The Worst Thing About Hawaii’s Molasses Spill Isn’t Even the Thousands of Dead Fish

Unlike recent spills of tar sands in Michigan and Arkansas, officials say there is no real possibility of cleaning up the mess in Honolulu Harbor.

Hawaii's Molasses Spill in the Honolulu Harbor: Worse Than an Oil Spill

Molasses now covers this beautiful ocean floor in Hawaii. (Photo: Maya de Almelda Araujo / Getty Images)

A six-time grantee of the National Geographic Expeditions Council, Jon writes about all things ocean.

UPDATE: September, 16, 2013—4:24 PM PST

Matt Cox, the CEO of Matson Navigation, apologized for the molasses spill and said the company "will fully pay for cleanup and other costs without passing them on to taxpayers or customers," reports the Associated Press.


It has been roughly a week since a massive river of molasses poured into Hawaii's Honolulu Harbor—233,000 gallons of brown, sticky liquid awfulness—and the spill is now being called the worst environmental disaster in the state's history.

Thousands of fish have been killed and swimmers and surfers are being warned to stay out of the ocean due to the allure of all those dead fish for sharks.

The 1,400 tons of molasses, enough to overflow an Olympic-sized swimming pool, leaked from a pipeline used to load ships and has created its own kind of dead zone, killing everything around, from fish to coral.

The worst thing? Unlike recent spills of tar sands in Michigan and Arkansas, in Hawaii there is no real possibility of cleaning up the mess. Despite initial attempts by the Coast Guard to use vacuums, today they are no longer even trying.

Unlike oil, which floats, the heavy molasses sinks to the bottom, coating the seafloor.

"The sugary goo will eventually leave the harbor naturally, but that could take years.
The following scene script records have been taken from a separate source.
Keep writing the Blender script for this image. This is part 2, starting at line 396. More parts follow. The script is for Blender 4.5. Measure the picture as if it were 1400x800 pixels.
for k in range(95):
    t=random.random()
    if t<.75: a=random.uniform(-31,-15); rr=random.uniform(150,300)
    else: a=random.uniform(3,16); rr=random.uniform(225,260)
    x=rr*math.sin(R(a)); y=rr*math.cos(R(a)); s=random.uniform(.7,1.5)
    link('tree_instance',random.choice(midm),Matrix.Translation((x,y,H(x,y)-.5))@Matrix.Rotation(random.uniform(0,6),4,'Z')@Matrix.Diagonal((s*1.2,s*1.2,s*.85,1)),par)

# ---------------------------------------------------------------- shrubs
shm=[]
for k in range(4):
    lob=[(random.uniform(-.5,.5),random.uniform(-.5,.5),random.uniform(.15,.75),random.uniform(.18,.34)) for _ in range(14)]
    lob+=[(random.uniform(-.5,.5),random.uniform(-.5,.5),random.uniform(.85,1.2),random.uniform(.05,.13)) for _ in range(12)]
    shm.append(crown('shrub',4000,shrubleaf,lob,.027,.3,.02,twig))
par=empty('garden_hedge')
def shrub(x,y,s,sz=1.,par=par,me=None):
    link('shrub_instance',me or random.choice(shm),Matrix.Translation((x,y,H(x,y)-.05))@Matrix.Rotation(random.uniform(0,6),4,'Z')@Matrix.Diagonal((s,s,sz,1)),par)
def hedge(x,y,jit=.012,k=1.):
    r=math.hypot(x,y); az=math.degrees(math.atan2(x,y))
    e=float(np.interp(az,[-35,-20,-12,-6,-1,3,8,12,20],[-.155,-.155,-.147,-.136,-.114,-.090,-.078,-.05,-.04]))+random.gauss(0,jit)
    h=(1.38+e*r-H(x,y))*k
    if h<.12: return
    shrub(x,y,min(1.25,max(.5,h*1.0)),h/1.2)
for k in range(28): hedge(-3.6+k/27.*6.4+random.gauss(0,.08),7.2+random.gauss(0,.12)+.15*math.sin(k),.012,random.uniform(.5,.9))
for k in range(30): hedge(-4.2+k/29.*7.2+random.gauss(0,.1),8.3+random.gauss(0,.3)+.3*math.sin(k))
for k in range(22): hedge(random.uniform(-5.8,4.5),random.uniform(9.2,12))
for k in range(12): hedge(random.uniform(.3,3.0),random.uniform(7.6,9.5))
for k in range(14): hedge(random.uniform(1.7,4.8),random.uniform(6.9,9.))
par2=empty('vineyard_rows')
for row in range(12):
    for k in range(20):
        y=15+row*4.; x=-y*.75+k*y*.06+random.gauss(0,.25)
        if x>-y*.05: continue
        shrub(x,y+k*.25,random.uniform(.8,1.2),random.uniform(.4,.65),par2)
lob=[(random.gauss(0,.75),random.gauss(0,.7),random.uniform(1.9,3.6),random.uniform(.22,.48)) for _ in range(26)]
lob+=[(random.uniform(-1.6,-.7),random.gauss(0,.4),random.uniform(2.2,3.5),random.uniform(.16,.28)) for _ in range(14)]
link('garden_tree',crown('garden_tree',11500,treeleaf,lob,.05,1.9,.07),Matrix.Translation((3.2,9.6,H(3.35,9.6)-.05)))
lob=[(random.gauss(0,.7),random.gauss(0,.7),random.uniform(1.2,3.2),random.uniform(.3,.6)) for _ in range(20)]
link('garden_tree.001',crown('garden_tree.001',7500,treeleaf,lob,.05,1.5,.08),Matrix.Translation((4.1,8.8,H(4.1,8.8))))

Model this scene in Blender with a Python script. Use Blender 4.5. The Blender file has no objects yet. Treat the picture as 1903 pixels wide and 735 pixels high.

Algae will keep depleting oxygen as they digest the molasses, and the harbor's lack of strong ocean currents means the sludge won't be churned out to sea quickly," writes Mother Nature Network.

After taking a firsthand look, local dive-shop owner Roger White recorded what he saw on video and told NBC: "Everything that was underwater suffocated. Everything climbed out of its hole and the whole bottom was covered with fish, crabs, lobsters, worms, sea fans—anything that was down there was dead."

There is little precedent for major molasses spills and pursuant cleanup efforts; a report from 1919 tells of a ruptured tank in Boston sending two million gallons of the sticky goo into the streets at 35 miles per hour, killing 21 people.

The ironic part of the story? The state of Hawaii will pay for the cleanup, not Matson Navigation, the shipping company whose broken pipes caused the problem in the first place.